I’ve been so impressed with the JCR, she tells me. They come here as first years and grow into responsible adults and it’s wonderful to see

Not only is she hoping to follow in the footsteps of her predecessor, but will strive to improve the Halls community by engaging with its residents. Improving communication between the students, assistant wardens and everyone else living on the premises is another priority for Fazaeli: she has begun inviting everyone working there to all events, to encourage her “neighbours” to give suggestions and work together. Throughout our interview, Fazaeli mentions just how vital the different groups within Halls are to the community, as well as how “intimately linked” her role is to those of the Accommodation Office and the JCR, among others.

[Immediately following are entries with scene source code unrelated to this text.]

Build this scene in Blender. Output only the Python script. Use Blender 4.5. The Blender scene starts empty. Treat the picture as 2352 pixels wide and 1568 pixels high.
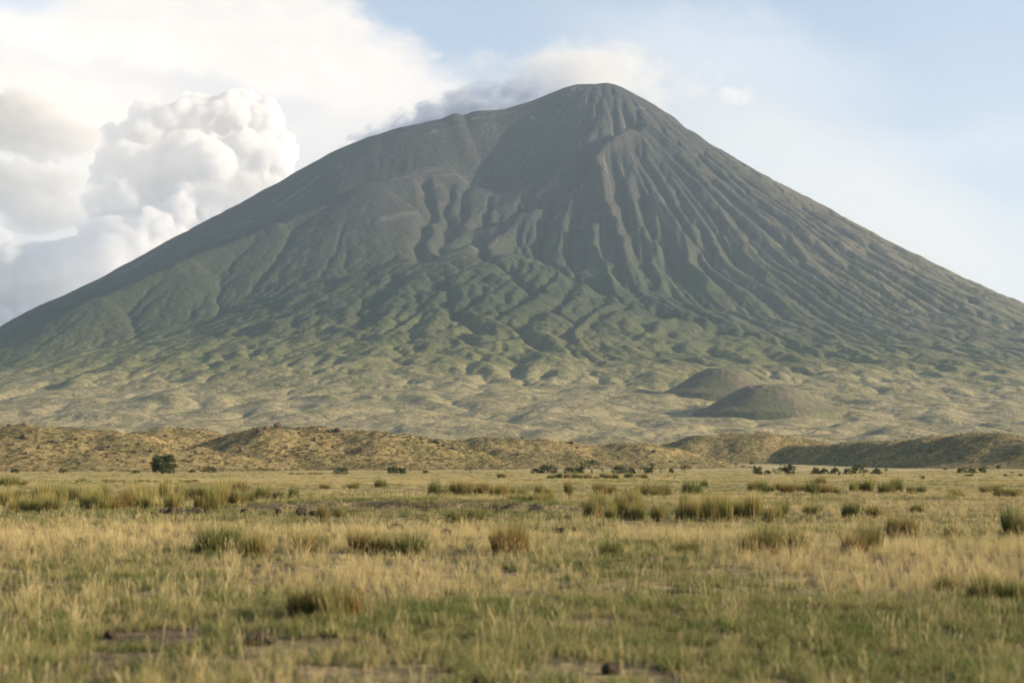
import bpy, math, random
import numpy as np
from mathutils import Vector, Matrix

rnd = random.Random(7)
R = math.radians
sc = bpy.context.scene
col = sc.collection

# ------------------------------------------------------------------ camera
FPX = 3730.0                 # focal length in units of a 2352 px wide picture
HV = 1072.0                  # where the level horizon falls in that picture
CAMH = 2.2
PITCH = math.atan((HV - 784.0) / FPX)
cam_d = bpy.data.cameras.new('camera')
cam = bpy.data.objects.new('camera', cam_d)
col.objects.link(cam)
cam.location = (0, 0, CAMH)
cam.rotation_euler = (math.pi / 2 + PITCH, 0, 0)
cam_d.sensor_width = 36.0
cam_d.lens = 36.0 * FPX / 2352.0
cam_d.clip_start = 0.5
cam_d.clip_end = 80000.0
cam_d.dof.use_dof = True
cam_d.dof.focus_distance = 900.0
cam_d.dof.aperture_fstop = 1.4
sc.camera = cam


def at(px, py, Y):
    """the point at distance Y that stands at (px, py) of the photograph scaled to 2352 px"""
    a, c = (px - 1176.0) / FPX, (784.0 - py) / FPX
    d = (a, math.cos(PITCH) - c * math.sin(PITCH), math.sin(PITCH) + c * math.cos(PITCH))
    k = Y / d[1]
    return Vector((d[0] * k, Y, CAMH + d[2] * k))


# ------------------------------------------------------------------ light and exposure
SUN_EL, SUN_AZ = R(17.0), R(-4.0)          # azimuth from +X towards +Y
sun_dir = Vector((math.cos(SUN_EL) * math.cos(SUN_AZ), math.cos(SUN_EL) * math.sin(SUN_AZ), math.sin(SUN_EL)))
sun_d = bpy.data.lights.new('sun', 'SUN')
sun_d.energy = 5.0
sun_d.angle = R(0.5)
sun_d.color = (1.0, 0.81, 0.57)
sun = bpy.data.objects.new('sun', sun_d)
col.objects.link(sun)
sun.location = (3000, 0, 4000)
sun.rotation_mode = 'QUATERNION'
sun.rotation_quaternion = sun_dir.to_track_quat('Z', 'Y')

sc.view_settings.view_transform = 'Standard'
sc.view_settings.look = 'None'
sc.view_settings.exposure = 1.17
sc.view_settings.gamma = 1.0
sc.view_settings.use_curve_mapping = False
sc.cycles.max_bounces = 16
sc.cycles.diffuse_bounces = 3
sc.cycles.transmission_bounces = 4
sc.cycles.volume_bounces = 14
sc.cycles.transparent_max_bounces = 24
sc.cycles.use_denoising = True


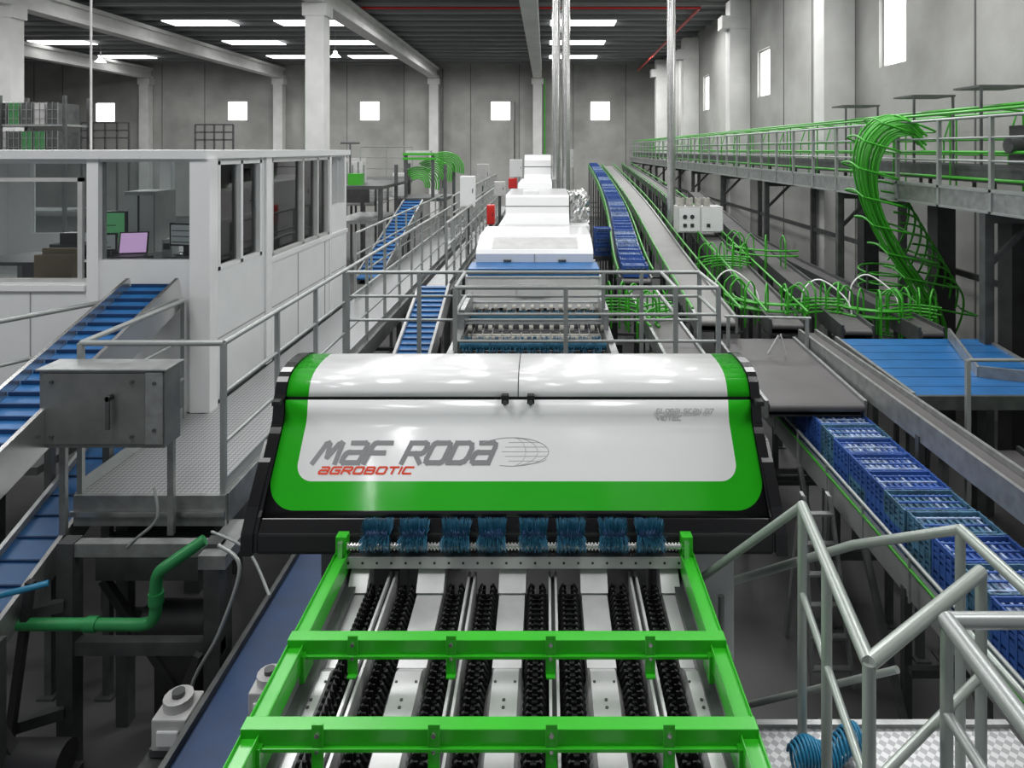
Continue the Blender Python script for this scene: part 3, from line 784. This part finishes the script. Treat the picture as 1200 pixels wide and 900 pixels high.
# ---------------------------------------------------------------- right hand conveyors
r1 = smooth_path([(1.55,11.8,2.46),(1.62,13.5,2.58),(2.05,20,2.92),(2.5,30,3.3),(2.75,40,3.7)],8)
conveyor('crate_conveyor', r1, .5, M_beltl, M_steel, .18, legs=2.6)
r2 = smooth_path([(2.35,9.4,2.35),(2.6,14,2.5),(3.1,24,3.0),(3.6,40,3.72)],8)
conveyor('grey_belt_conveyor', r2, .5, M_beltl, M_steel, .18, legs=2.6, lip=.05)
r3 = smooth_path([(1.60,7.2,2.3),(1.62,9.0,2.3),(1.6,11.5,2.34)],4)
conveyor('grey_belt_conveyor', r3, .42, M_belt, M_steel, .18, legs=2)
conveyor('grey_belt_conveyor', [(2.85,7.2,2.02),(2.85,9.3,2.12)], 1.0, M_belt, M_steel, .15, legs=1.6)
r4 = smooth_path([(3.36,9.5,2.28),(3.7,14,2.5),(4.3,24,3.1),(4.7,40,3.75)],8)
conveyor('grey_belt_conveyor', r4, .42, M_belt, M_steeld, .18, legs=2.6, lip=.05)
conveyor('grey_belt_conveyor', [(3.56,3.6,2.18),(3.56,9.3,2.2)], .18, M_belt, M_steel, .18, legs=1.8, lip=.05)
r5=[(4.25,9.3,2.25),(4.65,14.5,2.45),(5.2,24,3.2)]
conveyor('grey_belt_conveyor', r5, .36, M_belt, M_steeld, .18, legs=2.6, lip=.05)
conveyor('grey_belt_conveyor', [(5.2,9.2,2.25),(5.3,14.5,2.3),(5.4,40,3.2)], .28, M_belt, M_steeld, .18, legs=2.6, lip=.05)
conveyor('grey_belt_conveyor', [(5.3,3.5,1.75),(5.3,6.7,1.95)], .5, M_belt, M_steel, .18, legs=1.6, lip=.05)
conveyor('grey_belt_conveyor', [(4.5,3.5,1.5),(4.5,6.8,1.7)], .35, M_belt, M_steeld, .18, legs=1.6, lip=.05)
b = MB()
b.add([(3.75,6.95,2.2),(5.4,6.95,2.2),(5.75,9.0,2.2),(3.85,9.0,2.2),(3.75,6.95,2.12),(5.4,6.95,2.12),(5.75,9.0,2.12),(3.85,9.0,2.12)],[(0,1,2,3),(4,5,6,7),(0,1,5,4),(1,2,6,5),(2,3,7,6),(3,0,4,7)],M_blue)
b.beam((3.73,6.93,2.15),(3.83,9.02,2.15),.04,.16,M_steel); b.beam((3.73,6.93,2.13),(5.42,6.93,2.13),.04,.14,M_steeld); b.beam((5.42,6.93,2.15),(5.77,9.02,2.15),.04,.16,M_steel)
b.beam((4.75,7.5,2.24),(5.25,8.9,2.30),.03,.14,M_steel); b.beam((4.75,7.5,2.26),(5.5,7.2,2.26),.03,.12,M_steel)
for i in range(6):
    y=7.2+.3*i; b.box(3.80+.01*i,5.42+.05*i,y-.004,y+.004,2.2,2.203,M_blued)
for x,y in ((3.8,7.1),(5.35,7.1),(3.9,8.8),(5.65,8.8)): b.box(x-.04,x+.04,y-.04,y+.04,0,2.12,M_steeld)
b.tube([(4.2,6.8,2.6),(5.9,6.8,2.6)], .018, M_rail)
for x in (4.2,5.1,5.85): b.box(x-.02,x+.02,6.78,6.82,0,2.6,M_rail)
b.build('blue_transfer_table')

b = MB()
for path, off in ((r2,.33),(r2,-.33),(r4,.28),(r4,-.28),(r1,.30),(r1,-.30)):
    pts=[]
    for i,p in enumerate(path):
        t=(path[min(i+1,len(path)-1)]-path[max(i-1,0)]).normalized(); l=Vector((t.y,-t.x,0)).normalized()
        pts.append(p+l*off+Vector((0,0,.16)))
    b.tube(pts,.018,M_greend)
    for p,t in along(pts,1.0): b.tube([p,p-Vector((0,0,.28))],.013,M_greend,6)
b.build('green_guide_rail')
def bend(xc, yc, z, R, a0, a1, n=4, levels=3, r=.016):
    b=MB()
    for k in range(n):
        for L in range(levels):
            rr=R+.13*k; zz=z+.10*L+.02*k
            b.tube([(xc+rr*math.cos(a),yc+rr*math.sin(a),zz) for a in [a0+(a1-a0)*q/14 for q in range(15)]],r,M_greend,7)
    for q in range(5):
        a=a0+(a1-a0)*(q+.3)/5
        c,s_=math.cos(a),math.sin(a); R2=R+.13*(n-1)
        pts=[(xc+R*c,yc+R*s_,z-.25),(xc+R*c,yc+R*s_,z+.25),(xc+(R+.05)*c,yc+(R+.05)*s_,z+.36),(xc+(R+R2)/2*c,yc+(R+R2)/2*s_,z+.42),(xc+(R2-.05)*c,yc+(R2-.05)*s_,z+.36),(xc+R2*c,yc+R2*s_,z+.25),(xc+R2*c,yc+R2*s_,z-.25)]
        b.tube(smooth_path(pts,4),r*.9,M_greend,6)
    b.build('bent_green_tube')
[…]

She speaks of the JCR in particular, and their importance as a link between the students of Halls and the assistant wardens. “I’ve been so impressed with the JCR”, she tells me. “They come here as first years and grow into responsible adults and it’s wonderful to see.” This ability to see a community “come into being” is one of Fazaeli’s favourite parts of her role. It is particularly important to her that the Halls community is continually developed and allowed to thrive.

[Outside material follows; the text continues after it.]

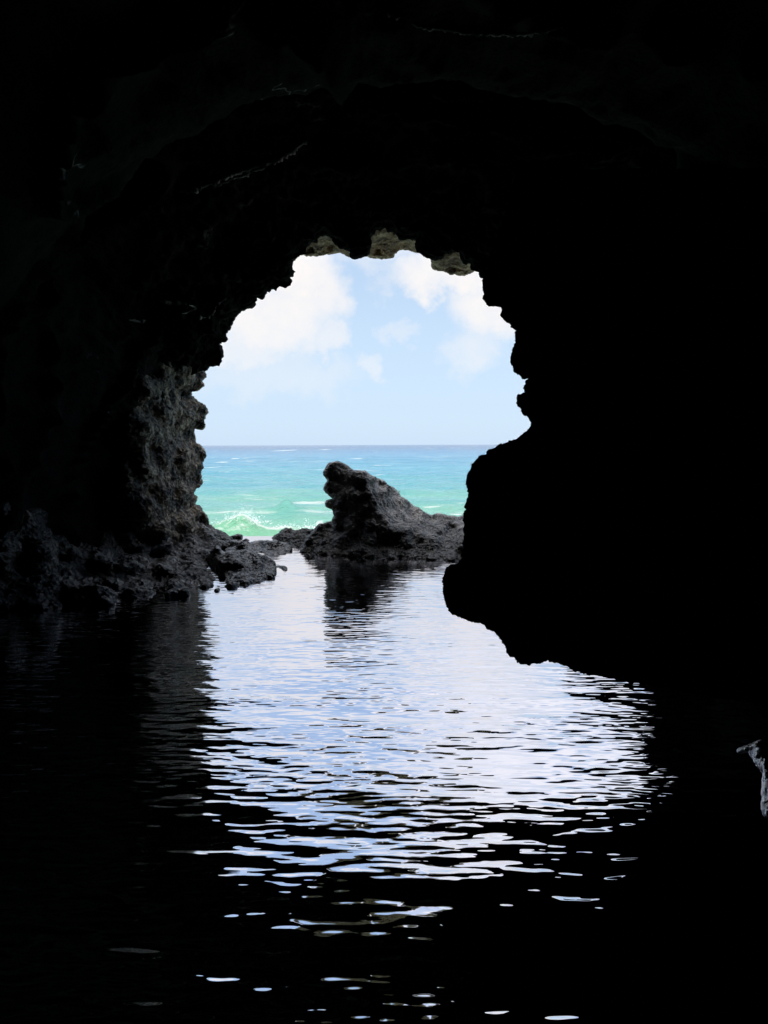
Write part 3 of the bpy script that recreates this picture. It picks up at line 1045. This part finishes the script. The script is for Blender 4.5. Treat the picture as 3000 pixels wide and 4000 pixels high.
# ------------------------------------------------------------------ sea
SEA = -2.5
m, n, l = mat_new('sea_water')
out = n.new('ShaderNodeOutputMaterial')
p = n.new('ShaderNodeBsdfPrincipled')
gm = n.new('ShaderNodeNewGeometry')
sp = n.new('ShaderNodeSeparateXYZ')
l.new(gm.outputs['Position'], sp.inputs[0])


def nz_(sc, det, vec, rough=.6):
    t_ = n.new('ShaderNodeTexNoise')
    t_.inputs['Scale'].default_value = sc
    t_.inputs['Detail'].default_value = det
    t_.inputs['Roughness'].default_value = rough
    l.new(vec, t_.inputs['Vector'])
    return t_.outputs[0]


def mth(op, a, b=None, c=None, clamp=False):
    q = n.new('ShaderNodeMath')
    q.operation = op
    q.use_clamp = clamp
    for i, s in enumerate((a, b, c)):
        if s is None:
            continue
        if isinstance(s, (int, float)):
            q.inputs[i].default_value = s
        else:
            l.new(s, q.inputs[i])
    return q.outputs[0]


# water depth grows offshore: sand-green shallows, turquoise, blue
mp = n.new('ShaderNodeMapping')
mp.inputs['Scale'].default_value = (.35, 1, 1)
l.new(gm.outputs['Position'], mp.inputs[0])
lg = mth('LOGARITHM', mth('MAXIMUM', sp.outputs[1], 1.0), 10.0)
lgn = mth('ADD', lg, mth('MULTIPLY_ADD', nz_(.09, 7, mp.outputs[0], .72), .62, -.31))
cr = n.new('ShaderNodeValToRGB')
e = cr.color_ramp.elements
e[0].position, e[0].color = .0, (.21, .50, .30, 1)
e[1].position, e[1].color = 1.0, (.03, .095, .20, 1)
for pos_, c_ in ((.10, (.185, .47, .32)), (.22, (.125, .385, .385)), (.42, (.085, .31, .41)), (.66, (.058, .215, .345)), (.85, (.038, .14, .265))):
    k_ = e.new(pos_)
    k_.color = (*c_, 1)
l.new(mth('MULTIPLY_ADD', lgn, .62, -.88, True), cr.inputs[0])
foam = n.new('ShaderNodeMapRange')
foam.interpolation_type = 'SMOOTHSTEP'
mp2 = n.new('ShaderNodeMapping')
mp2.inputs['Scale'].default_value = (.10, .30, .3)
l.new(gm.outputs['Position'], mp2.inputs[0])
mp3 = n.new('ShaderNodeMapping')
mp3.inputs['Scale'].default_value = (.5, 1.2, 1)
l.new(gm.outputs['Position'], mp3.inputs[0])
fo = mth('ADD', mth('MULTIPLY', nz_(1.0, 3, mp2.outputs[0]), .7), mth('MULTIPLY', nz_(1.0, 6, mp3.outputs[0], .7), .3))
l.new(fo, foam.inputs[0])
foam.inputs[1].default_value, foam.inputs[2].default_value = .585, .66
fatt = n.new('ShaderNodeAttribute')
fatt.attribute_name = 'foam'
fth = n.new('ShaderNodeMapRange')
fth.interpolation_type = 'SMOOTHSTEP'
mp4 = n.new('ShaderNodeMapping')
mp4.inputs['Scale'].default_value = (2.6, 3.0, 3.2)
l.new(gm.outputs['Position'], mp4.inputs[0])
l.new(mth('ADD', fatt.outputs['Fac'], mth('MULTIPLY_ADD', nz_(1.0, 7, mp4.outputs[0], .7), 1.3, -.65)), fth.inputs[0])
fth.inputs[1].default_value, fth.inputs[2].default_value = .35, .6
fsum = mth('MAXIMUM', mth('MULTIPLY', foam.outputs[0], mth('ADD', fatt.outputs['Fac'], 1.0, clamp=True)), fth.outputs[0])
mixc = n.new('ShaderNodeMix')
mixc.data_type = 'RGBA'
l.new(mth('MULTIPLY', fsum, .8), mixc.inputs[0])
l.new(cr.outputs[0], mixc.inputs[6])
mixc.inputs[7].default_value = (.70, .76, .68, 1)
l.new(mixc.outputs[2], p.inputs['Base Color'])
p.inputs['Roughness'].default_value = .18
p.inputs['IOR'].default_value = 1.33
p.inputs['Specular IOR Level'].default_value = .6
bm_ = n.new('ShaderNodeBump')
bm_.inputs['Strength'].default_value = .9
bm_.inputs['Distance'].default_value = .7
mp5 = n.new('ShaderNodeMapping')
mp5.inputs['Scale'].default_value = (.8, 1.9, 1)
l.new(gm.outputs['Position'], mp5.inputs[0])
l.new(nz_(1.7, 6, mp5.outputs[0], .65), bm_.inputs['Height'])
l.new(bm_.outputs[0], p.inputs['Normal'])
l.new(p.outputs[0], out.inputs[0])
M_SEA = m

ys = [11.0]
while ys[-1] < 40000:
    y = ys[-1]
    ys.append(y * (1.0055 if y < 260 else 1.012 if y < 700 else 1.10))
ys = np.array(ys)
us = np.concatenate([np.linspace(-3, -.45, 60)[:-1], np.linspace(-.45, .45, 620), np.linspace(.45, 3, 60)[1:]])
Yg, Ug = np.meshgrid(ys, us, indexing='ij')
Xg = Ug * Yg
H = np.zeros_like(Xg)
for (Lx, Ly, A, s_) in ((30, 13, .55, 1.), (15, 6.5, .30, 5.), (7, 3., .38, 9.), (3.2, 1.5, .25, 13.), (1.5, .7, .11, 17.)):
    q = wave2(Xg, Yg, Lx, Ly, .12 * math.sin(s_), s_)
    q = (1 - np.abs(q)) ** 2 - .6 if Ly > 4 else q      # peaked crests
    H += A * q * np.clip(1.6 - Yg / (Ly * 60), 0, 1) * (.55 if Ly > 4 else 1)
H *= np.interp(Yg, [11, 30, 60, 90], [.3, .35, .6, 1])


def hump(x0, y0, sx_, sy_, A):
    return A * np.exp(-np.abs((Xg - x0) / sx_) ** 1.7) * np.exp(-np.abs((Yg - y0) / sy_) ** 1.8)


brk = hump(-6.35, 33.2, .95, .8, .95) + hump(-7.6, 33.0, 1.0, .8, .42) + hump(-4.4, 33.6, 1.0, .8, .40) + hump(-9.5, 32, 2, 1, .3)
green = hump(-6.0, 45.5, .55, .9, .62) + hump(-7.0, 45.5, 1.2, .9, .28) + hump(-5.0, 45.4, .7, .9, .22)
H += brk + green
H *= 1
Ffoam = .66 * np.clip(brk / .5, 0, 1) * (.6 + .6 * (Yg > 33)) + .45 * np.exp(-np.abs((Yg - 31.6) / .5) ** 2) * np.exp(-((Xg + 5.5) / 2.6) ** 2)
for (dx, dy, w_, h_, s_) in ((618, 973, 12, 1.6, 1.), (515, 991, 9, 2.2, .9), (705, 971, 16, 1.2, .6), (925, 968, 9, 2.2, .5), (985, 968, 7, 2.0, .6), (505, 1015, 40, 4, .35),
                             (985, 1112, 16, 3, .8), (945, 1108, 14, 3, .35), (580, 1052, 40, 2.5, .3), (690, 1133, 10, 6, .7)):
    fx, fy = dx * 1.8083, dy * 1.8083
    yy = float(water_depth(np.array(fx), np.array(fy), SEA))
    y2 = float(water_depth(np.array(fx), np.array(fy + h_ * 1.8083), SEA))
    xx = float(at_depth(np.array(fx), np.array(fy), np.array(yy))[0])
    wx = w_ * 1.8083 * .256 / F * yy
    Ffoam += 1.1 * s_ * np.exp(-((Xg - xx) / wx) ** 2 - ((Yg - yy) / (yy - y2)) ** 2)
Ffoam -= 1.5 * np.clip(green / .3, 0, 1)
Ffoam += 1.3 * np.clip((28.5 - Yg) / 2.5, 0, 1)          # unseen white surf, added to bounce neutral light onto the rocks
me = new_mesh('sea', np.stack([Xg, Yg, SEA + H], -1).reshape(-1, 3), grid_faces(*Xg.shape)[:, ::-1])
at = me.attributes.new('foam', 'FLOAT', 'POINT')
at.data.foreach_set('value', Ffoam.astype(np.float32).ravel())
sea = link('sea', me, M_SEA)
tag(sea, kind='structure')

# ------------------------------------------------------------------ spray thrown up by the breaking wave
m, n, l = mat_new('sea_spray')
out = n.new('ShaderNodeOutputMaterial')
p = n.new('ShaderNodeBsdfPrincipled')
p.inputs['Base Color'].default_value = (.9, .92, .92, 1)
p.inputs['Roughness'].default_value = .6
l.new(p.outputs[0], out.inputs[0])
M_SPRAY = m


def spray(name, blobs, lab):
    Vs, Fs, b0 = [], [], 0
    tet = np.array([(1, 1, 1), (1, -1, -1), (-1, 1, -1), (-1, -1, 1)], float)
    tf = np.array([(0, 1, 2), (0, 3, 1), (0, 2, 3), (1, 3, 2)])
    for (x, y, z, sx_, sy_, sz_, num, r) in blobs:
        for _ in range(num):
            qx, qy = random.gauss(0, 1), random.gauss(0, 1)
            qz = abs(random.gauss(0, 1)) * max(.15, 1 - .38 * abs(qx)) * (.6 + .4 * math.sin(3.1 * qx + x) ** 2)
            rr = r * random.uniform(.4, 1.3) * max(.35, 1 - .28 * qz)
            R3 = np.array(Euler((random.random() * 6, random.random() * 6, random.random() * 6)).to_matrix())
            Vs.append(tet * rr @ R3.T + np.array([x + qx * sx_, y + qy * sy_, z + qz * sz_]))
            Fs.append(tf + b0)
            b0 += 4
    o_ = link(name, new_mesh(name, np.concatenate(Vs), np.concatenate(Fs), False), M_SPRAY)
    tag(o_, lab, 'sea spray', kind='stuff')


spray('sea_spray', [(-6.35, 33.2, SEA + .6, .5, .3, .52, 800, .017), (-7.2, 33.1, SEA + .35, .5, .3, .2, 150, .015), (-4.35, 33.6, SEA + .35, .35, .3, .2, 120, .015),
                    (-3.1, 31.0, SEA + .2, .45, .3, .45, 500, .022)],
      'white spray thrown up by the small wave breaking beyond the pool')

# ------------------------------------------------------------------ small green plant on the outcrop
m, n, l = mat_new('leaf')
out = n.new('ShaderNodeOutputMaterial')
p = n.new('ShaderNodeBsdfPrincipled')
p.inputs['Base Color'].default_value = (.06, .11, .025, 1)
p.inputs['Roughness'].default_value = .55
l.new(p.outputs[0], out.inputs[0])
base = at_depth(np.array(1100 + .5124 * 878), np.array(1700 + .5124 * 455), np.array(12.75))
Vs, Fs = [], []
for i in range(26):
    a, el, L = random.random() * 6.28, random.uniform(.2, 1.4), random.uniform(.05, .13)
    d = np.array([math.cos(a) * math.cos(el), math.sin(a) * math.cos(el), math.sin(el)])
    s = np.array([-math.sin(a), math.cos(a), 0]) * .014
    b0 = len(Vs)
    Vs += [base, base + d * L * .5 + s, base + d * L, base + d * L * .5 - s]
    Fs.append((b0, b0 + 1, b0 + 2, b0 + 3))
pl = link('plant', new_mesh('plant', Vs, Fs), m)
tag(pl, 'tiny green tuft growing on the sloping right edge of the pointed outcrop', 'plant')

# ------------------------------------------------------------------ pale wet edge of rock at the right of the frame
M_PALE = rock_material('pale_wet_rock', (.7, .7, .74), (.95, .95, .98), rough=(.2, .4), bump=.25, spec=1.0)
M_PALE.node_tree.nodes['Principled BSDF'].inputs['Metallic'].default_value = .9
DS = 1.2
SH_C = []                                    # a face tilted so that it mirrors the daylight
for (x, y) in VE([(310, 690), (500, 690), (640, 540), (640, 740), (570, 820), (720, 900), (680, 1000), (690, 1300), (690, 1600), (800, 700), (800, 1000), (800, 1300), (800, 1600), (900, 900), (900, 1300), (900, 1600)]):
    r_ = ray(np.array(x), np.array(y))
    a_, e_ = r_[0] / r_[1], r_[2] / r_[1]
    SH_C.append((x, y, float(DS * .392 / (.8 * a_ - .2 - .5 * e_))))
o = sculpt('rock_shard', VE([(310, 690), (315, 672), (410, 630), (510, 600), (640, 535), (660, 700), (655, 745), (690, 770), (715, 880), (760, 1000), (900, 1050), (900, 1620), (760, 1650), (715, 1610), (685, 1560), (672, 1480), (680, 1400), (690, 1330), (675, 1280), (690, 1230), (683, 1160), (695, 1040), (680, 970), (600, 880), (565, 820), (530, 770), (490, 710), (500, 690), (470, 655), (415, 665), (335, 695)]),
           SH_C,
           DS + .16, M_PALE, h=.004, sub=1, coarse=(.03, .008), fine=(.02, .004), seed=9.0, zmin=-.1, relief=.06, jag=1.5)
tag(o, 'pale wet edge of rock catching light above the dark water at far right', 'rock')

Fazaeli is aware of the challenge facing her – she’ll take on the role Tangney held for 13 years. But she believes that after her experience in Halls, she is more than up to the task. Inspired by the all-female roots of Halls and the women wardens that came before her, Fazaeli is sure to put her own stamp on the role. While Tangney’s legacy will no doubt remain, Fazaeli hopes to establish her own by creating a sense of community among, not just the first years, but all residents.

Correction: 12:23, September 22nd, 2017
An earlier version of this article incorrectly referred to the Immigrant Council of Ireland as the Immigrant Board of Ireland. The article also incorrectly stated that Alice Oldham was a Warden of Trinity Hall.